For most apparel vendors, the retailers "own" the consumers, while the vendor "owns" the brand. So consumers will visit the websites of brands that they love, but in order to buy the products, they usually go to a store—over 90% of apparel sales occur in stores.
Combine that with the increasing importance of the Web for finding local stores—consider how often you use the Web instead of the Yellow Pages to find the address of a store—and you can see that it is very important for your retailers to have websites.
It is also important to have retailer websites that present your product well. Most websites for offline retailers are low-budget affairs that use poor or inconsistent product photography that does not present your product well.
What Retailer Websites Need
But this does not mean that your retailers need complex websites. They only need one well-designed page with these important attributes:
- Has the name of the store in text, not an image.
- Includes the names of the lines the store stocks, also in text.
- Shows the store's address and the names of nearby cities and major metro areas.
- Lists the categories of products the store carries.
- Has a few product photographs to indicate what the store sells.
- Is attractively designed.
Here is a perfect example of a single-page website that has most of these characteristics: Carizma On Cedros.
The Carizma on Cedros website was created by a professional Web designer, but we created a similar website as an example in about 10 minutes. This example site includes some of the important features that the original Carizma On Cedros site lacks:
- Text rather than images for the description of products and categories.
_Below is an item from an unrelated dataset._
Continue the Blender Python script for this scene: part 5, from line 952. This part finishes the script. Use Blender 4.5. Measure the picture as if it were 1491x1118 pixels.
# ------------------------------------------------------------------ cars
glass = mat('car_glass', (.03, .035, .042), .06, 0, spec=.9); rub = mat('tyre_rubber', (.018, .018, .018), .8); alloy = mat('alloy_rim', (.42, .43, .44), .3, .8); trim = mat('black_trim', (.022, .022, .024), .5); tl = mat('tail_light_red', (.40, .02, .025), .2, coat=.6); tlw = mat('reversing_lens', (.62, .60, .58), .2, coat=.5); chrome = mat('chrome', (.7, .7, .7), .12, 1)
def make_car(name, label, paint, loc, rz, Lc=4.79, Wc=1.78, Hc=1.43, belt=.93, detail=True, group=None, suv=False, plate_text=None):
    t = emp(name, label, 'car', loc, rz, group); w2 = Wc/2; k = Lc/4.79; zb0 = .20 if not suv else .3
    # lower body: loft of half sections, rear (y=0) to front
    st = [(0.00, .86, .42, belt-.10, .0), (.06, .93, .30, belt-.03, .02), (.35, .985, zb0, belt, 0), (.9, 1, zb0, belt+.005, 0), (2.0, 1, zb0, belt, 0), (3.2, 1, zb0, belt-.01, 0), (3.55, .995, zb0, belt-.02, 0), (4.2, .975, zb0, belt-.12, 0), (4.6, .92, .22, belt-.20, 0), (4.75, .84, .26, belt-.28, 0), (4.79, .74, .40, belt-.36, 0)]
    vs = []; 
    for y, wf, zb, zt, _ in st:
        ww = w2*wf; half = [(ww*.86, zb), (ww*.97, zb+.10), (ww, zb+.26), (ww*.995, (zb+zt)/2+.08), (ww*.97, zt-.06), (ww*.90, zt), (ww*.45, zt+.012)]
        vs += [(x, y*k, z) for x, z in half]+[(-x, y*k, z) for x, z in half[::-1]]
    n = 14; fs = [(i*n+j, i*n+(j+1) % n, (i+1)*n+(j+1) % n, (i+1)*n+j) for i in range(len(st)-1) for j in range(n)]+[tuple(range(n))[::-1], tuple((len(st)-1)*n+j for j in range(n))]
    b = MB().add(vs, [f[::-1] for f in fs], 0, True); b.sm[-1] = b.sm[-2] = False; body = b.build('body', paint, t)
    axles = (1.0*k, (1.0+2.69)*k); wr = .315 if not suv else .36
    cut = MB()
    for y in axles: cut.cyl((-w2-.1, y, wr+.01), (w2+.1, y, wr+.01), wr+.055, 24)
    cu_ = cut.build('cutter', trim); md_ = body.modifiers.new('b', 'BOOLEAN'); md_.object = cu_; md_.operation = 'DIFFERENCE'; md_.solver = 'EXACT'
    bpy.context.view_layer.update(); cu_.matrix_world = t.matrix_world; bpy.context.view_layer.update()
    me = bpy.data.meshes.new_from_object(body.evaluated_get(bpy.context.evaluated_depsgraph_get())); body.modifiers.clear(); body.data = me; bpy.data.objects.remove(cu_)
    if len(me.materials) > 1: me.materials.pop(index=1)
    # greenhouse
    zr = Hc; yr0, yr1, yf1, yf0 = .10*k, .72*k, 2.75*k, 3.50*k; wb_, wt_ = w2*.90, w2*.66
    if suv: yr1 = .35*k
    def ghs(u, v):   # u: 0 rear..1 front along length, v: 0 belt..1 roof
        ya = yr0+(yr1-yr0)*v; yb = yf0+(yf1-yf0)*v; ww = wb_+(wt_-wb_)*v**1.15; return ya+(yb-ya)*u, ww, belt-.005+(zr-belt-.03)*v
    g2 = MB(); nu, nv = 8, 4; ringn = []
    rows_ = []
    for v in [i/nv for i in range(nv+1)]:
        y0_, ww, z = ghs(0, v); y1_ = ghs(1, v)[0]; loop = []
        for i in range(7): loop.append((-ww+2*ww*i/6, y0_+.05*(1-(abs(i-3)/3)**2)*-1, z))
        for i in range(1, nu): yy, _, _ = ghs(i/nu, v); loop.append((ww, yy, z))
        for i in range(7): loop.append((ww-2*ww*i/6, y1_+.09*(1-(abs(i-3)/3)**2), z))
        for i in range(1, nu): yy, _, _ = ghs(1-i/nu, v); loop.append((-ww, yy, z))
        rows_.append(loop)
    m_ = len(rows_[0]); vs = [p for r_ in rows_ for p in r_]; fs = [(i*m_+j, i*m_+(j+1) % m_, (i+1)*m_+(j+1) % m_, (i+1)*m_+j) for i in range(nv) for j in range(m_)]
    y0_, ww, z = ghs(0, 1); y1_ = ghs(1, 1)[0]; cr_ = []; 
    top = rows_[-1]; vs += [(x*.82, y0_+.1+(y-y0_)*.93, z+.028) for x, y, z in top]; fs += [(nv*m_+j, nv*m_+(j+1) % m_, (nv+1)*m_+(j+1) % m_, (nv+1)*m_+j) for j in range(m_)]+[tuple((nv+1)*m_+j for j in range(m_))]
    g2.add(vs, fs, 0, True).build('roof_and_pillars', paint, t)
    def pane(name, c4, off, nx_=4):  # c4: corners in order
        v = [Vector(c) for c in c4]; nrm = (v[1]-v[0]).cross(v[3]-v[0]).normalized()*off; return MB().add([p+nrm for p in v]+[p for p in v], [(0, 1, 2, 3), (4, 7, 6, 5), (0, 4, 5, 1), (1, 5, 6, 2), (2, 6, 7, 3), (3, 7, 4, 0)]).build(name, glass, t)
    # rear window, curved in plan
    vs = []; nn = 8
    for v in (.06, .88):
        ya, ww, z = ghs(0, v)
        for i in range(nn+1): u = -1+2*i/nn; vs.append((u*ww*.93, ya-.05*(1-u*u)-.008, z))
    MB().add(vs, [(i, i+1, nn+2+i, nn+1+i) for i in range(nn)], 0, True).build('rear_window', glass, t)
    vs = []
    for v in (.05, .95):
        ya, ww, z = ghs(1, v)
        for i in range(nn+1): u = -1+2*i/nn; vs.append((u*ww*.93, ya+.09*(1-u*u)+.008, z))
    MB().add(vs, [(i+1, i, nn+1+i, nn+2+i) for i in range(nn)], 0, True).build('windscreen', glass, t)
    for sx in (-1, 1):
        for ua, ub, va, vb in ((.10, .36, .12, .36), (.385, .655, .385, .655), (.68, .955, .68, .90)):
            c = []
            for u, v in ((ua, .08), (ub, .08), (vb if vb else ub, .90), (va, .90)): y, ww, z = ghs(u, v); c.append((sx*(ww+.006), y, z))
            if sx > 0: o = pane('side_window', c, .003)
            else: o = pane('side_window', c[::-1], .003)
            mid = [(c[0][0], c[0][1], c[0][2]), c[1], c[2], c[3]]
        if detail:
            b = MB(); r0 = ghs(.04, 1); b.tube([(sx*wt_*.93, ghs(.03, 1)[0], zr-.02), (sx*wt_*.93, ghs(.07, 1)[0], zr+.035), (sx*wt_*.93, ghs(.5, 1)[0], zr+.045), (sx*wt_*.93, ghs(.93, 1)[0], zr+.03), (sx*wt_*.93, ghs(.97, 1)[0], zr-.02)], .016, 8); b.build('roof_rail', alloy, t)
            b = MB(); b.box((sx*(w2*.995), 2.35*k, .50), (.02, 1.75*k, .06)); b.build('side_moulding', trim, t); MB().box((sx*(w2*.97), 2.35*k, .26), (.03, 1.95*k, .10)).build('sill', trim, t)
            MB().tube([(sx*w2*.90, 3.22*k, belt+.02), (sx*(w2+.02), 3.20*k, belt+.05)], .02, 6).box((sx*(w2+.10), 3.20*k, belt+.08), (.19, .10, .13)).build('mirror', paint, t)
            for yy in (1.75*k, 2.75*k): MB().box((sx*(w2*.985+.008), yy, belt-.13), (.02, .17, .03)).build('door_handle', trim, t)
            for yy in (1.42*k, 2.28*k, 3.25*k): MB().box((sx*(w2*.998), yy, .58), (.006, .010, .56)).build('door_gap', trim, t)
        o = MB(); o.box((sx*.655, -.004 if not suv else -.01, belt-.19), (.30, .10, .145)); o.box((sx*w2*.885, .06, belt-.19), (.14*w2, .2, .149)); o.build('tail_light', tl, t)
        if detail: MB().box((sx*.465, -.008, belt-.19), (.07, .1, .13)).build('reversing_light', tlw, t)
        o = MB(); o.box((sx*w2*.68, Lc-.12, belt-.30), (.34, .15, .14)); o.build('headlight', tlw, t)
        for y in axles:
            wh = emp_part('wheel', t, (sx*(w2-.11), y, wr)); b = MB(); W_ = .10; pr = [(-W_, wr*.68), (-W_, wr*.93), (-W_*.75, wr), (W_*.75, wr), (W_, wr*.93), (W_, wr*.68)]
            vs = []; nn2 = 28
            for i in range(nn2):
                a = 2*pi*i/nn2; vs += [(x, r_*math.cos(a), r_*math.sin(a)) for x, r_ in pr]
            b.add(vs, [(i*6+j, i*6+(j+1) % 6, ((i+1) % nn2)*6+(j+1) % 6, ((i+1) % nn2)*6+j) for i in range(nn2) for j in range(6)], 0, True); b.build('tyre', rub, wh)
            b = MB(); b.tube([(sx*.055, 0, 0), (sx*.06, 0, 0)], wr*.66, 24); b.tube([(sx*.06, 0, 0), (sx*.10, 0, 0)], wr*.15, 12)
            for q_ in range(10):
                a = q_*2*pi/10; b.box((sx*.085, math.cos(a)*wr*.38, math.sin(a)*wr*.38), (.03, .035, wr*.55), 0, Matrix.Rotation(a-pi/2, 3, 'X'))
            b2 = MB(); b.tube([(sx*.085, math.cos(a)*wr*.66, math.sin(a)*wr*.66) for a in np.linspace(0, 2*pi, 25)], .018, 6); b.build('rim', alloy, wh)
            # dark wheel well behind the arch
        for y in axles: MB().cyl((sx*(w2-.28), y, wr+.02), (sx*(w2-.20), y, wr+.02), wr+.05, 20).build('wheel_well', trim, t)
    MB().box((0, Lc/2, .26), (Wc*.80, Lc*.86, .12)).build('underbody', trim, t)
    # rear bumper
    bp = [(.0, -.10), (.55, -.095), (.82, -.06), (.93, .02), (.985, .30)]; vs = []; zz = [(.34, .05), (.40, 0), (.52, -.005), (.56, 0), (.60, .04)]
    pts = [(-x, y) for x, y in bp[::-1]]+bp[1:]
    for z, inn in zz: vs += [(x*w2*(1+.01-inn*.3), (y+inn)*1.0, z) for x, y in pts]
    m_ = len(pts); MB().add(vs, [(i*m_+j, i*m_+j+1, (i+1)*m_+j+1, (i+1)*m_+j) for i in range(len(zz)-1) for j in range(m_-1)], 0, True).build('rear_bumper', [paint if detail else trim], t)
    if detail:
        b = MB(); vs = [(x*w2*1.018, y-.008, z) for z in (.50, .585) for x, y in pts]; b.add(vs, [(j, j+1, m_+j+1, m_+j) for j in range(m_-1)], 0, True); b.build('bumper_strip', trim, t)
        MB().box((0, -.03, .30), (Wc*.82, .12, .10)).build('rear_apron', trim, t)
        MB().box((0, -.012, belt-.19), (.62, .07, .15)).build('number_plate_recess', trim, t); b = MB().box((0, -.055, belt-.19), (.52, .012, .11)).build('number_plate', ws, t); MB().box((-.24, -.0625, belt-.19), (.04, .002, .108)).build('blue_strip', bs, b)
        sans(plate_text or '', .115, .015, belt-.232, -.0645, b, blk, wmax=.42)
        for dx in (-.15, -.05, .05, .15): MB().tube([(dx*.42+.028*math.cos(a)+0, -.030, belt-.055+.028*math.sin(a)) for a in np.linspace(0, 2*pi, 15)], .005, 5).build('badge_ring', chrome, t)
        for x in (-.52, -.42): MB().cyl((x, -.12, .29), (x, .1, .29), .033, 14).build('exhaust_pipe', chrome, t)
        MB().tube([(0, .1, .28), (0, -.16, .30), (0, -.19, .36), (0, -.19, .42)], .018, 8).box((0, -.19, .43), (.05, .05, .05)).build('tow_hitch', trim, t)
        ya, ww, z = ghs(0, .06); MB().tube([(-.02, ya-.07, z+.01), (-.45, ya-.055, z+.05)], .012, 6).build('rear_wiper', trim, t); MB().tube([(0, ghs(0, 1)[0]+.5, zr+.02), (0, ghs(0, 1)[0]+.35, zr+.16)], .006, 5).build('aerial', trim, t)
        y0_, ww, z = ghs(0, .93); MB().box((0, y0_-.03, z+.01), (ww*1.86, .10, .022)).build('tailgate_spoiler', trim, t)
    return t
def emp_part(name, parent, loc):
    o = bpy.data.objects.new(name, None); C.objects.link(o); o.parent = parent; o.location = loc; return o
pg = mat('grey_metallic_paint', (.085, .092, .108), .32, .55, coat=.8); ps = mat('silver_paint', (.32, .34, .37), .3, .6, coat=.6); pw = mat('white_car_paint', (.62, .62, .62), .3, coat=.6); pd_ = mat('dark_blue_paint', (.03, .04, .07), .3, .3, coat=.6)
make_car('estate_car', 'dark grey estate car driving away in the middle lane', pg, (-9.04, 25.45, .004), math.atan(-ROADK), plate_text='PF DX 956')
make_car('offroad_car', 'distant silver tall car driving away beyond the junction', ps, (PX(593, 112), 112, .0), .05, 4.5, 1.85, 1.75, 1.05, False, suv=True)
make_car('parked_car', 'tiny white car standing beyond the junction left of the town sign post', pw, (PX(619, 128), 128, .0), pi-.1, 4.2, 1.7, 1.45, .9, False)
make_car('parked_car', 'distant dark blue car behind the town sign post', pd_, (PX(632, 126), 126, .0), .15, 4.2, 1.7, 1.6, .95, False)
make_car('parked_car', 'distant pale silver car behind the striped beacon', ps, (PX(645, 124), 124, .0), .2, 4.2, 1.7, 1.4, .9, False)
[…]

- A list of nearby cities.
Read more about how the example website was created at a blog post on the Fashion Business Inc. website.
Easy Websites Using a Blog
Setting up a retailer website was easy because we used blogging software from blogger.com, but after creating the website there are still a few more things to take care of. The website must be easy to find, and the website should represent your products well.
Making the website findable online is not so hard—just ensuring that the city names and product brands are listed on the website will probably get the retailer's website to rank well in Google searches. Ensuring products are well-represented is more difficult. For that, you, the vendor, will have to provide photographs.
Your vendor website should have a section for retailers to download photographs and other product information. Make sure that your retailers know about the site and know how to access it. Then when they create their 10-minute websites, they will have excellent product photographs to display.
Large retailers and vendors with their own retailer outlets understand these issues and are generally doing a great job promoting themselves on the Web. This same sort of Web promotion is available to smaller vendors and independent retailers, but vendors and retailers will have to work together to achieve it.